Azize, ekiminden toplanmasına aylarca verilen emeğin ürünü olan tütünün aşamalarını, “Mayıs ayında ekimini yapıyoruz.  Haziran ayında çapasını yapıyoruz. Son olarak Temmuz ve Ağustos aylarında da topluyoruz. Topladıktan sonra yaprakları uzun şeritler halinde ipe geçiriyoruz. Bunu yaptıktan sonra yumuşamaları için çatıya çıkartıyoruz. Çatıda yumuşadıktan sonra aşağıya getirip güneşte kurutuyoruz” sözleriyle özetliyor.
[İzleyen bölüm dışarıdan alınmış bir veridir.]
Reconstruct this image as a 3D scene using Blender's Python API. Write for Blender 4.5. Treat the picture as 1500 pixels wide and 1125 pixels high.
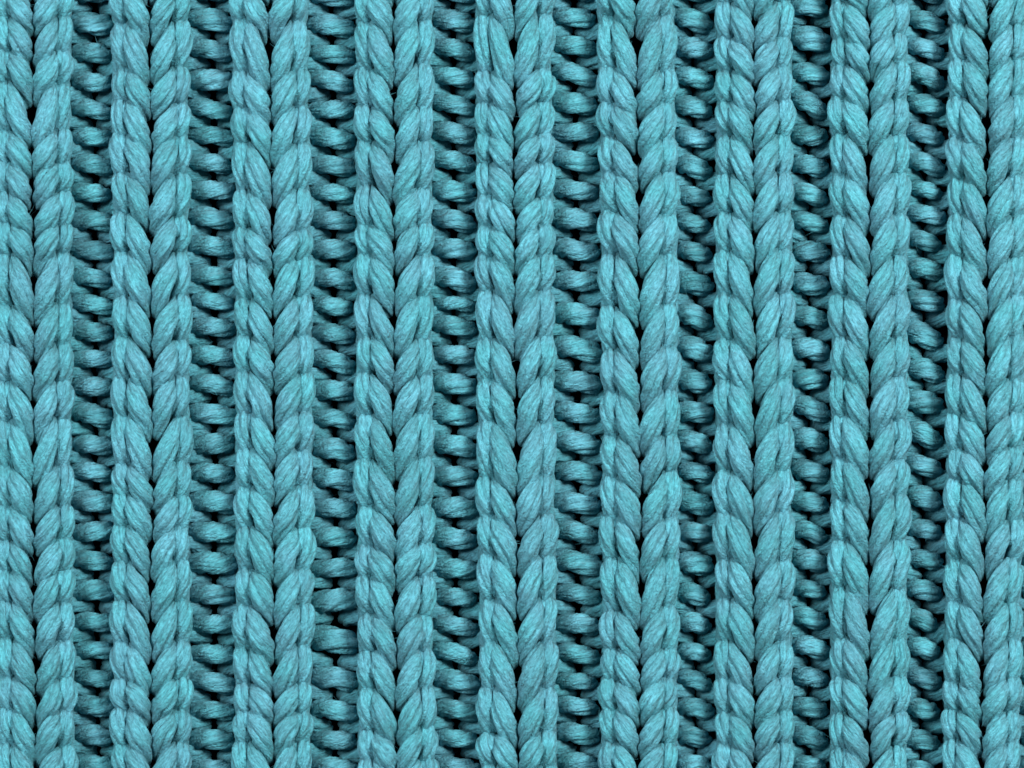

Azize kuruyan tütünleri toplayarak torbalara doldurduklarını ve bir torbaya 30 kilo tütün dolduğunu belirterek, kilosunun 12 liradan satıldığını ve işin zorluğunu vurguluyor. 
 
23 yıldır tütün üretiyor
 
Uzun zaman önce eşini kaybettiğini söyleyen Azize, 6 çocuğuna kendisinin baktığını ve 23 yıldır tütün üreticisi olduğunu kaydederek, ekonomik sorun yaşadığını ifade etti. Azize, “Para olmadığı için çocuklarımı dershaneye gönderemiyorum. Bu işi yapmaktan başka çarem yok eğer çalışmazsam çocuklarım aç kalacak. Kazandığımız bize yetmiyor ama en azından aç kalmıyoruz. Her şey pahalı sürekli zam geliyor. İlaca, gübreye. Bu işle 4 ay uğraşıyoruz ve tüm zorluklarını yaşıyoruz. Bugün Diyarbakır'da fabrikalar olsaydı, insanlar bu kadar aç olmazdı ve geçimlerini sağlamak için zor koşullarda çalışmazlardı. Eskiden beri kadınlar bebeklerini evde bırakıp tarlalara çalışmaya gidiyor” diye konuştu.
 
‘Kadınların erkeklere ihtiyacı olmazdı’
 
Ekonomik krizin gittikçe derinleştiğini ve insanların geçim kaygılarının arttığına vurgulayan Azize, “Kimse birbirinden haberdar değil. Bölgede ekonominin düzelmesi için çalışmalar yapılsaydı halk bu kadar fakir olmazdı. Kadınların erkeklere ihtiyacı olmazdı. Köyümüz tütün üretimi açısından bereketli topraklara sahiptir. Şimdi bile bölgede tütünü yasaklayacaklarını söylüyorlar. Hem bölge halkının geçimini sağlaması için bir alternatif sunmuyorlar hem de geçim sağladıkları işlerini yasaklıyorlar. Eğer tütünü yasaklarlarsa buradaki halk perişan olur” şeklinde ifade etti.